Given records >>
________________________
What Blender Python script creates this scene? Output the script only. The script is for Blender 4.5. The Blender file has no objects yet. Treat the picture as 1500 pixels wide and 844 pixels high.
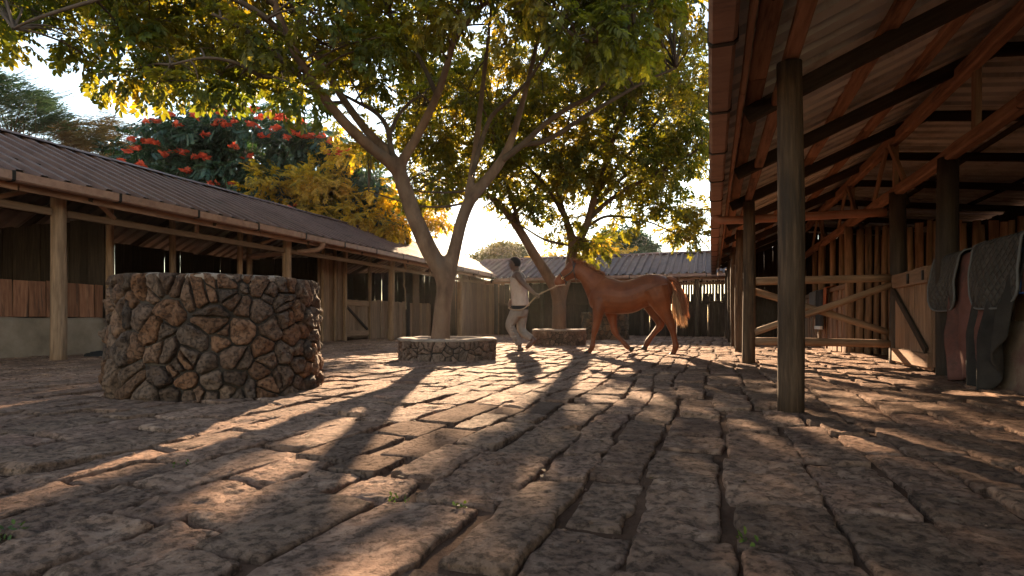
import bpy, bmesh, math, random
import numpy as np
from mathutils import Vector, Matrix

random.seed(7)
RNG = np.random.default_rng(7)
SC = bpy.context.scene
COL = SC.collection
PI = math.pi

# ------------------------------------------------------------------ camera
CAM_H = 0.56
FPX = 818.0            # focal length in photo pixels (photo 1500 wide)
HOR = 471.0            # horizon row of the photo
YAW = math.atan(293.0 / FPX)
CY, SY = math.cos(YAW), math.sin(YAW)
cam_d = bpy.data.cameras.new("camera")
cam = bpy.data.objects.new("camera", cam_d)
COL.objects.link(cam)
cam.location = (0, 0, CAM_H)
cam.rotation_euler = (PI / 2, 0, YAW)
cam_d.sensor_width = 36.0
cam_d.lens = FPX / 1500.0 * 36.0
cam_d.shift_y = (HOR - 422.0) / 1500.0
cam_d.clip_start = 0.02
cam_d.clip_end = 2000
SC.camera = cam

# ------------------------------------------------------------------ light
SUN_EL = math.radians(17.0)
SUN_H = Vector((-0.354, 0.935, 0)).normalized()
SUN_V = Vector((SUN_H.x * math.cos(SUN_EL), SUN_H.y * math.cos(SUN_EL), math.sin(SUN_EL)))
W = bpy.data.worlds.new("World")
SC.world = W
W.use_nodes = True
wn = W.node_tree
wn.nodes.clear()
wo = wn.nodes.new("ShaderNodeOutputWorld")
wb = wn.nodes.new("ShaderNodeBackground")
sky = wn.nodes.new("ShaderNodeTexSky")
sky.sky_type = 'NISHITA'
sky.sun_disc = False
sky.sun_elevation = SUN_EL
sky.sun_rotation = math.atan2(SUN_H.x, SUN_H.y)
sky.air_density = 1.0
sky.dust_density = 0.05
sky.ozone_density = 2.5
wb.inputs['Strength'].default_value = 0.105
tint = wn.nodes.new("ShaderNodeMix"); tint.data_type = 'RGBA'; tint.blend_type = 'MULTIPLY'
tint.inputs['Factor'].default_value = 1.0
tint.inputs['B'].default_value = (1.14, 0.84, 0.60, 1)     # the teal, slightly warm sky of the photograph
wn.links.new(sky.outputs[0], tint.inputs['A'])
wn.links.new(tint.outputs['Result'], wb.inputs[0])
wn.links.new(wb.outputs[0], wo.inputs[0])
sun_d = bpy.data.lights.new("sun", 'SUN')
sun_d.energy = 4.1
sun_d.angle = math.radians(0.6)
sun_d.color = (1.0, 0.71, 0.44)
sun = bpy.data.objects.new("sun", sun_d)
COL.objects.link(sun)
sun.rotation_euler = SUN_V.to_track_quat('Z', 'Y').to_euler()
sun.location = SUN_V * 60
SC.view_settings.view_transform = 'Standard'
SC.view_settings.look = 'None'
SC.view_settings.exposure = 2.72
SC.view_settings.gamma = 1.0
SC.cycles.max_bounces = 8
SC.cycles.diffuse_bounces = 4
SC.cycles.transparent_max_bounces = 8

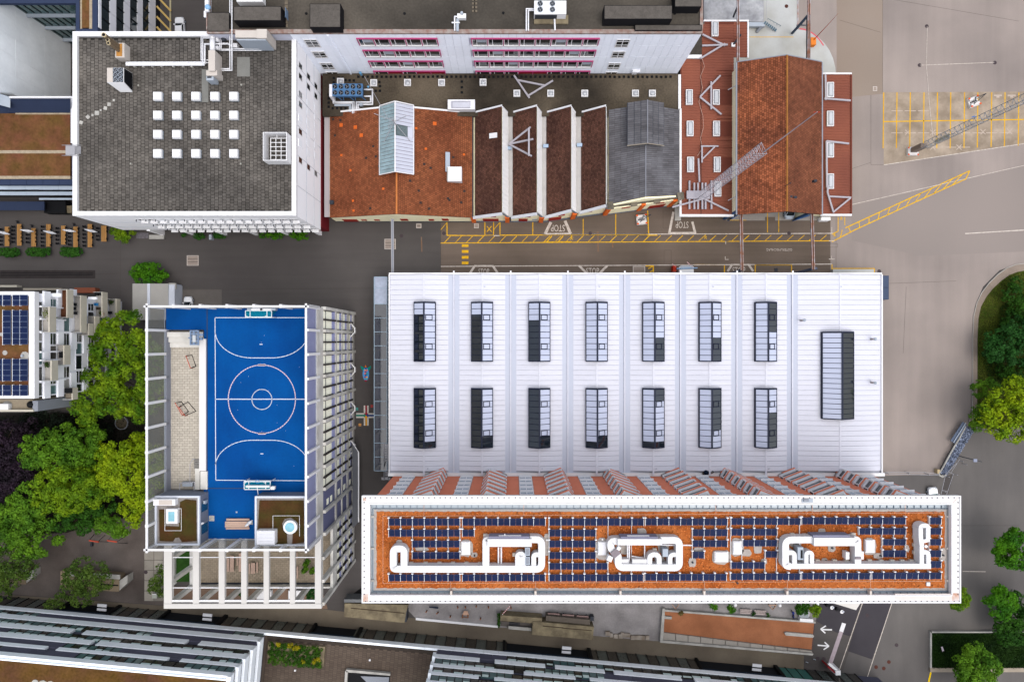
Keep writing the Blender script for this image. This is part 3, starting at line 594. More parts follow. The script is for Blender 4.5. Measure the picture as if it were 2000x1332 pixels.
for q in ((456,13,549,41,24.8),(605,8,665,54,24.7),(1180,11,1313,38,24.8),(1318,-14,1370,14,24.6),(1240,49,1371,60,23.0),(405,25,448,62,22.8)):
    ph = part('penthouse', MB().px(*q[:4], q[4]-.05, 22.3), M('dark_cladding', (34,33,36), var=.1), fb); part('gravel_top', MB().px(q[0]+1,q[1]+1,q[2]-1,q[3]-1,q[4],q[4]-.1), gbx, ph)
part('penthouse_window', MB().box(X(556,24.5)+.01, X(556,24.5)+.05, Y(38,23.5), Y(20,23.5), 22.9, 24.3), glassb, fb)
for u in (559,925,929): 
    for k in range(8): part('walk_slab', MB().px(u-3,-4+k*7.4+(2 if u > 900 else 0),u+3,2+k*7.4,22.4,22.3), M('walk_slab', (122,112,98), var=.12), fb) if (u < 600 or k < 4) else None
for u, v in ((790,27),(983,26),(598,27),(1318,27)): part('roof_drain', MB().cyl(X(u,22.4),Y(v,22.4),22.3,22.42,.22,10), black, fb)
t = thing('condenser_unit', 'white condenser with four black fans on the gravel roof', 'air conditioner', P(1075,20,22.3))
part('casing', MB().px(1043.5,2,1106,28,24.3,22.5), white, t); part('grille', MB().box(X(1045,24), X(1088,24), Y(28,24.3)-.06, Y(28,24.3)-.01, 22.7, 24.0), dgrey, t); part('plinth', MB().px(1043,30,1110,47,22.6,22.3), concd, t)
for u in (1055,1079):
    for v in (8,19.7): fan(t, X(u,24.3), Y(v,24.3), 24.3, .46, ringm=lgrey)
part('pipe', MB().path([P(1083,38,22.9),P(1084,60,22.7)],.14), whitem, t)
t = thing('condenser_pipes', 'pair of white riser pipes left of the four fan condenser', 'pipes', P(1030,40,22.3))
for k, (u, v) in enumerate(((1028,22),(1032,25))): part('pipe', MB().path([P(1043,v-4,23.2),P(u,v-4,23.2),P(u,61,23)],.11), whitem, t)
t = thing('vent_unit', 'small white vent unit with downpipes on the middle of the gravel roof', 'ventilation unit', P(898,32,22.3))
part('casing', MB().px(893,27,910,36,23.2,22.4), white, t); part('motor', MB().cyl(X(902,23.3),Y(27,23.3),23.2,23.6,.22,10), lgrey, t); part('pipe', MB().path([P(894,33,23),P(888,33,23),P(888,61,22.8)],.12), whitem, t); part('duct', MB().px(891,37,896,61,22.9,22.4), lgrey, t); part('clamp', MB().px(882,43.5,898,45.5,23,22.8), whitem, t)
solo('rain_tank', 'pale blue round tank at the top left roof edge', 'tank', MB().ball(P(406,15,23),.45,14,8), M('pale_blue', (150,196,236)), smooth=True)
solo('roof_cabinet', 'long white cabinet at the top edge above the dark penthouse', 'roof cabinet', MB().px(462,-20,513,4,24,22.6), white)
t = thing('coping_duct', 'white duct along the left roof edge', 'duct', P(403,10,22.6)); part('duct', MB().px(400,-40,407,23,23.1,22.6), whitem, t); part('cap', MB().px(398,22,402,34,22.9,22.62), whitem, t)
br = thing('flat_roof_annex', 'low annex with blackened gravel flat roof under the lavender facade', 'building', (-2,46,0))
part('wall', MB().box(X(630,6), 31.2, 42.0, yS-.12, 0, 5.7), M('annex_wall', (120,116,110)), br)
part('gravel_roof', MB().box(X(630,6), 31.0, 41.9, yS-.1, 5.7, 6.0), M('blackened_gravel', (34,31,28), var=.4, s1=.2, s2=3, tint=(104,94,80), ts=.06, tvar=.5, bump=.3), br)
part('coping', MB().px(1325,146,1330,213,6.2,5.8), white, br)
pm = mesh_of('pad', MB().box(-.22,.22,-.22,.22,0,.06), black)
k = 0; u = 700
while u < 1312: inst('rubber_pad', pm, br, (X(u,6.05), Y(150.6+random.uniform(-.4,.4),6.05), 6.0), rz=random.uniform(-.2,.2) if random.random() < .15 else 0); u += 9.1
for u, v in [(652,153),(661.5,152.5),(669,152.5),(652,161),(675,157),(683,157.5),(691,158)]+[(642,185+8*i) for i in range(4)]+[(650+8.3*i,212) for i in range(5)]+[(741,161),(742,169),(742,178),(734,178),(902,160),(902,171),(902,181)]: inst('rubber_pad', pm, br, (X(u,6.05), Y(v,6.05), 6.0))
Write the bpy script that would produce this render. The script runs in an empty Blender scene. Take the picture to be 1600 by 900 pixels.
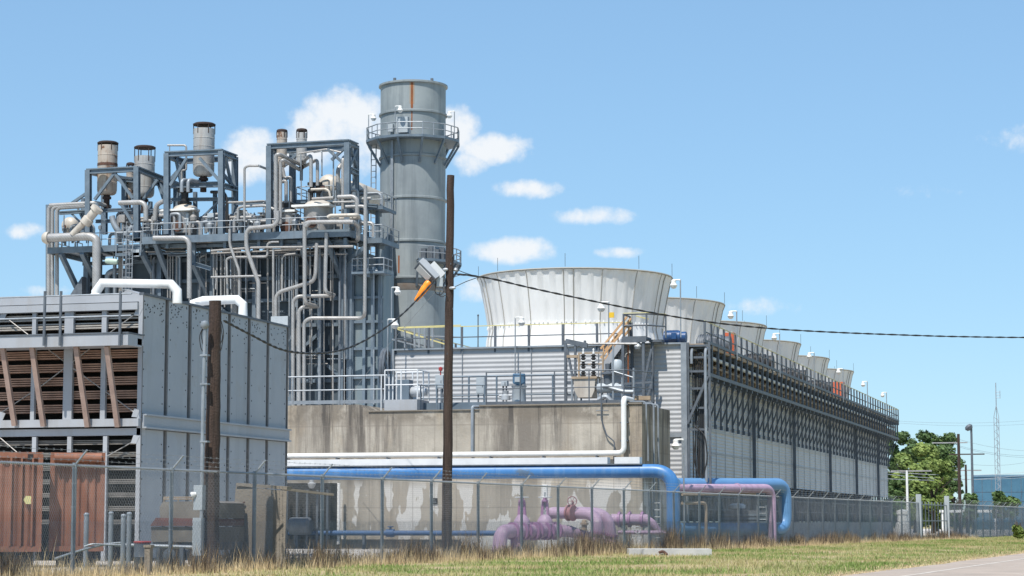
import bpy, math, random
import numpy as np
from mathutils import Vector, Matrix
R = math.radians
random.seed(7); rng = np.random.default_rng(7)
S = bpy.context.scene
COL = S.collection

# ------------------------------------------------------------------ camera, sky, sun, exposure
F = 3400.0
PITCH = math.atan(365.0 / F)
YAW = math.atan(979.0 / F)
EYE = 1.2
cam = bpy.data.cameras.new('camera'); camo = bpy.data.objects.new('camera', cam); COL.objects.link(camo)
camo.location = (0, 0, EYE); camo.rotation_euler = (math.pi / 2 + PITCH, 0, YAW)
cam.lens = 36.0 * F / 1600.0; cam.sensor_width = 36.0; cam.clip_start = 0.5; cam.clip_end = 20000
S.camera = camo
FW = Vector((-math.sin(YAW) * math.cos(PITCH), math.cos(YAW) * math.cos(PITCH), math.sin(PITCH)))
RT = Vector((math.cos(YAW), math.sin(YAW), 0))
UP = RT.cross(FW)
def ray(px, py): return (FW * F + RT * (px - 800) + UP * (450 - py)).normalized()
C0 = Vector((0, 0, EYE))
def atY(px, py, Y): d = ray(px, py); return C0 + d * (Y / d.y)
def atX(px, py, X): d = ray(px, py); return C0 + d * (X / d.x)
def atZ(px, py, Z): d = ray(px, py); return C0 + d * ((Z - EYE) / d.z)
def atD(px, py, D):
    d = ray(px, py); h = d.dot(Vector((-math.sin(YAW), math.cos(YAW), 0))); return C0 + d * (D / h)

SUN_EL = R(60)
sv = (RT * -0.40 + Vector((-math.sin(YAW), math.cos(YAW), 0)) * -0.92).normalized()   # towards the sun, level
SUN_DIR = Vector((sv.x * math.cos(SUN_EL), sv.y * math.cos(SUN_EL), math.sin(SUN_EL)))
sun = bpy.data.lights.new('sun', 'SUN'); suno = bpy.data.objects.new('sun', sun); COL.objects.link(suno)
sun.energy = 4.2; sun.angle = R(0.5); sun.color = (1.0, 0.95, 0.87)
suno.rotation_euler = SUN_DIR.to_track_quat('Z', 'Y').to_euler()
suno.location = (0, 0, 60)
S.view_settings.view_transform = 'Standard'; S.view_settings.look = 'None'
S.view_settings.gamma = 1; S.view_settings.use_curve_mapping = False
S.view_settings.exposure = 0.45

W = bpy.data.worlds.new('World'); S.world = W; W.use_nodes = True
def build_world():
    nt = W.node_tree; nt.nodes.clear(); N = nt.nodes.new; L = nt.links.new
    out = N('ShaderNodeOutputWorld'); bg = N('ShaderNodeBackground'); L(bg.outputs[0], out.inputs[0])
    bg.inputs['Strength'].default_value = 0.12
    sky = N('ShaderNodeTexSky'); sky.sky_type = 'NISHITA'; sky.sun_disc = False
    sky.sun_elevation = SUN_EL; sky.sun_rotation = math.atan2(SUN_DIR.x, SUN_DIR.y)
    sky.altitude = 0; sky.air_density = 1.0; sky.dust_density = 0.0; sky.ozone_density = 4.0
    tint = N('ShaderNodeMix'); tint.data_type = 'RGBA'; tint.blend_type = 'MULTIPLY'; tint.inputs[0].default_value = 1
    gm = N('ShaderNodeGamma'); gm.inputs[1].default_value = 0.55; L(sky.outputs[0], gm.inputs[0]); L(gm.outputs[0], tint.inputs[6]); tint.inputs[7].default_value = (1.21, 1.65, 2.0, 1)
    tc = N('ShaderNodeTexCoord')
    def math_(op, a, b=None, clamp=False):
        n = N('ShaderNodeMath'); n.operation = op; n.use_clamp = clamp
        for i, v in enumerate((a, b)):
            if v is None: continue
            if isinstance(v, (int, float)): n.inputs[i].default_value = v
            else: L(v, n.inputs[i])
        return n.outputs[0]
    def vmath(op, a, b):
        n = N('ShaderNodeVectorMath'); n.operation = op
        for i, v in enumerate((a, b)):
            if isinstance(v, (tuple, Vector)): n.inputs[i].default_value = tuple(v)
            else: L(v, n.inputs[i])
        return n
    d = tc.outputs['Generated']
    def noise(scale, detail, rough=0.55):
        n = N('ShaderNodeTexNoise'); n.inputs['Scale'].default_value = scale; n.inputs['Detail'].default_value = detail
        n.inputs['Roughness'].default_value = rough; L(d, n.inputs['Vector']); return n.outputs[0]
    n1 = noise(38, 6, 0.6); n2 = noise(150, 5, 0.6)
    clouds = [(550,190,95,56,1),(490,210,66,50,.95),(600,225,80,70,1),(415,240,66,42,.85),(370,262,36,26,.5),(775,233,66,26,1),(715,200,36,40,.9),
              (735,255,30,22,.7),(828,296,56,17,.8),(932,337,66,17,.85),(800,390,66,23,.9),(970,395,40,8,.4),(45,362,36,13,.5),(738,452,34,20,.6),
              (80,455,50,10,.45),(1185,478,40,9,.12),(1585,215,40,14,.15),(1460,300,50,8,.08)]
    tot = None
    for (px, py, a, b, s) in clouds:
        c = ray(px, py)
        off = vmath('SUBTRACT', d, c).outputs[0]
        rx = vmath('DOT_PRODUCT', off, RT * (F / a)).outputs[1]
        uy = vmath('DOT_PRODUCT', off, UP * (F / b)).outputs[1]
        # clouds are flatter below: push the underside in
        r2 = math_('ADD', math_('MULTIPLY', rx, rx), math_('MULTIPLY', uy, uy))
        m = math_('MULTIPLY', math_('SUBTRACT', 1.0, r2), s)
        # only in the forward hemisphere
        tot = m if tot is None else math_('MAXIMUM', tot, m)
    nz = math_('ADD', math_('MULTIPLY', math_('SUBTRACT', n1, 0.5), 2.3), math_('MULTIPLY', math_('SUBTRACT', n2, 0.5), 1.1))
    dens = math_('ADD', tot, nz)
    mr = N('ShaderNodeMapRange'); mr.interpolation_type = 'SMOOTHSTEP'; L(dens, mr.inputs[0])
    mr.inputs[1].default_value = -0.12; mr.inputs[2].default_value = 0.95; mr.inputs[3].default_value = 0; mr.inputs[4].default_value = 0.93
    fade = math_('MULTIPLY', mr.outputs[0], math_('MULTIPLY', math_('ADD', tot, 0.75), 1.25, True), True)
    mix = N('ShaderNodeMix'); mix.data_type = 'RGBA'; L(fade, mix.inputs[0]); L(tint.outputs[2], mix.inputs[6])
    mix.inputs[7].default_value = (5.7, 5.85, 6.0, 1)
    L(mix.outputs[2], bg.inputs['Color'])
build_world()

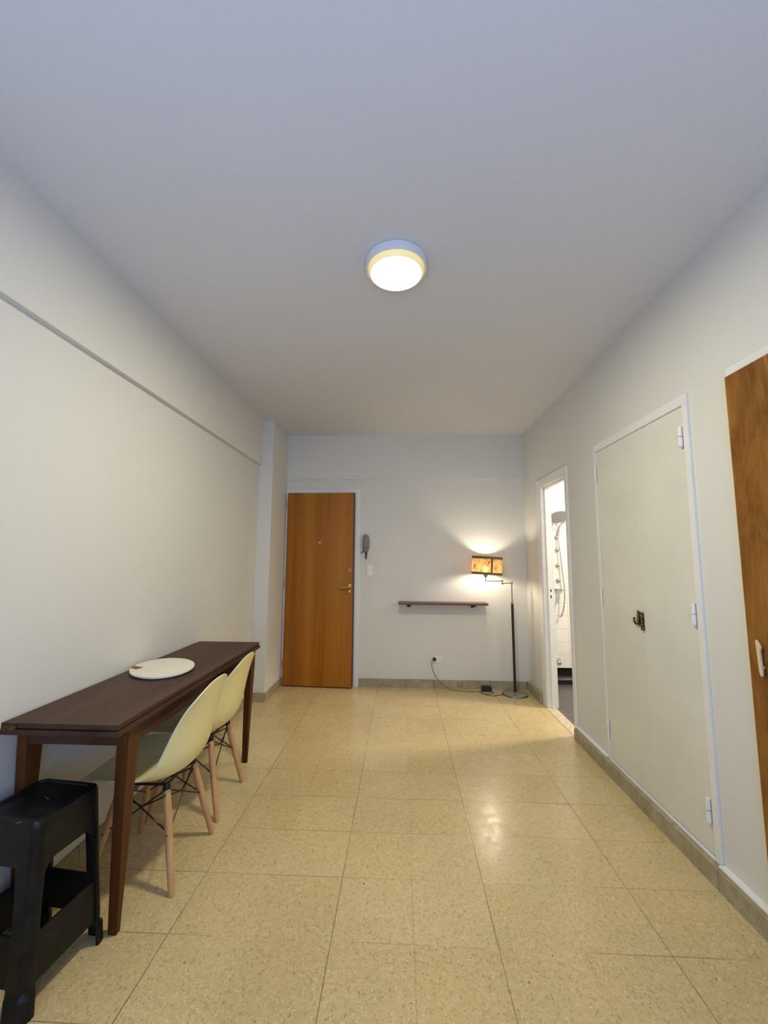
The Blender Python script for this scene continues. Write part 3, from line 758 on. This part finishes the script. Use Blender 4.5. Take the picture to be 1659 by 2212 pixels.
b = nb(); lathe(b, [(0, -.014), (.009, -.012), (.011, 0), (.009, .010), (0, .012)], (LX-.004, LY, 1.125), 14); tube(b, [(LX-.004, LY, 1.122), (2.508, LY-.012, 1.116)], .0055, 10); lathe(b, [(0, -.010), (.010, -.009), (.010, .014), (0, .015)], (2.508, LY-.012, 1.116), 14)
obj('swing_arm', b, 'lampmetal', t, True)
b = nb(); lathe(b, [(0, -.008), (.009, -.007), (.009, .012), (0, .013)], (2.508, LY-.012, 1.142), 14); tube(b, fillet([(2.508, LY-.012, 1.142), (2.333, LY-.022, 1.139), (2.333, LY-.022, 1.185)], .012), .0055, 10)
obj('swing_arm', b, 'lampmetal', t, True)
SX, SY = 2.350, LY-.022
b = nb(); lathe(b, [(.006, 0), (.016, .006), (.022, .020), (.020, .034), (.017, .040)], (2.334, SY, 1.180), 20); obj('bulb_socket', b, 'lampmetal', t, True)
b = nb(); lathe(b, [(.010, 0), (.013, .012), (.026, .035), (.029, .052), (.024, .070), (.010, .082), (0, .084)], (2.334, SY, 1.218), 24); obj('bulb', b, 'bulb', t, True)
# drum shade, tipped a few degrees
RS, ZB, ZT = .155, 1.216, 1.392
TILT = Matrix.Translation((SX, SY, (ZB+ZT)/2)) @ Matrix.Rotation(math.radians(3.2), 4, 'Y') @ Matrix.Translation((0, 0, -(ZB+ZT)/2))
def shade_piece(r, z0, z1, a0=0, a1=2*PI, th=.0, n=72, lean=.0):
    b = nb(); k_ = max(3, int(n*(a1-a0)/(2*PI))); closed = a1-a0 > 6.28
    ring = []
    for k in range(k_ if closed else k_+1):
        a = a0+(a1-a0)*k/k_
        ra0, ra1 = r, r-lean
        q = [((ra0)*math.cos(a), ra0*math.sin(a), z0), (ra1*math.cos(a), ra1*math.sin(a), z1)]
        if th: q += [((ra1-th)*math.cos(a), (ra1-th)*math.sin(a), z1), ((ra0-th)*math.cos(a), (ra0-th)*math.sin(a), z0)]
        ring.append([b.verts.new(TILT @ Vector(p)) for p in q])
    m_ = len(ring)
    for k in range(m_ if closed else m_-1):
        p_, q_ = ring[k], ring[(k+1) % m_]
        if th:
            for j in range(4): b.faces.new((p_[j], p_[(j+1) % 4], q_[(j+1) % 4], q_[j]))
        else: b.faces.new((p_[0], p_[1], q_[1], q_[0]))
    return b
o = obj('shade', shade_piece(RS, ZB, ZT), 'shade', t, True)
obj('shade_trim', shade_piece(RS+.002, ZB-.006, ZB+.018, th=.004), 'shadetrim', o, True)
obj('shade_trim', shade_piece(RS+.002, ZT-.022, ZT+.004, th=.004), 'shadetrim', o, True)
for ac in (-PI/2+.12, PI/2+.3):
    obj('shade_seam', shade_piece(RS+.0025, ZB+.014, ZT-.016, ac-.065, ac+.065, th=.004), 'shadetrim', o, True)
b = nb()
for a in (0.3, 0.3+2*PI/3, 0.3+4*PI/3): tube(b, [TILT @ Vector((-.016, 0, ZB+.012)), TILT @ Vector(((RS-.003)*math.cos(a), (RS-.003)*math.sin(a), ZB+.004))], .0016, 6)
obj('shade_spider', b, 'satin', o)
# power cord with plug and inline box
b = nb(); path = catmull([(1.797, D-.045, .296), (1.775, D-.05, .272), (1.781, D-.055, .215), (1.815, D-.06, .135), (1.880, D-.07, .062), (1.960, D-.085, .012), (2.06, D-.10, .0035), (2.16, 4.497, .0035), (2.255, 4.500, .0035), (2.315, 4.520, .0035), (2.38, 4.515, .0035), (2.400, 4.470, .0035), (2.355, 4.430, .0035), (2.285, 4.445, .0035), (2.262, 4.485, .006), (2.275, 4.450, .006), (2.32, 4.395, .0035), (2.39, 4.378, .0035), (2.45, 4.405, .0035), (2.500, 4.425, .006)], 6)
obj('power_cord', b if tube(b, path, .0032, 8) else b, 'cord', t, True)
b = nb(); lathe(b, [(0, .036), (.012, .034), (.018, .022), (.020, .006), (.018, 0)], (1.806, D-.0095, .297), 18, RX); obj('plug', b, 'blackrub', t, True)
b = nb(); bx(b, 2.290, 2.392, 4.505, 4.560, 0.0, .046, .006); bx(b, 2.300, 2.382, 4.512, 4.553, .046, .052, .003)
tag(obj('inline_adapter', b, 'blackrub'), 'small black power box on the floor beside the lamp base', 'adapter')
________________________
Write out the lines from the start of the material to the line with "PI = math.pi", inclusive and exactly. Skip the pictures.

What Blender Python script creates this scene? Output the script only. The script is for Blender 4.5. The Blender file has no objects yet. Treat the picture as 1500 pixels wide and 844 pixels high.
import bpy, bmesh, math, random
import numpy as np
from mathutils import Vector, Matrix

random.seed(7)
RNG = np.random.default_rng(7)
SC = bpy.context.scene
COL = SC.collection
PI = math.pi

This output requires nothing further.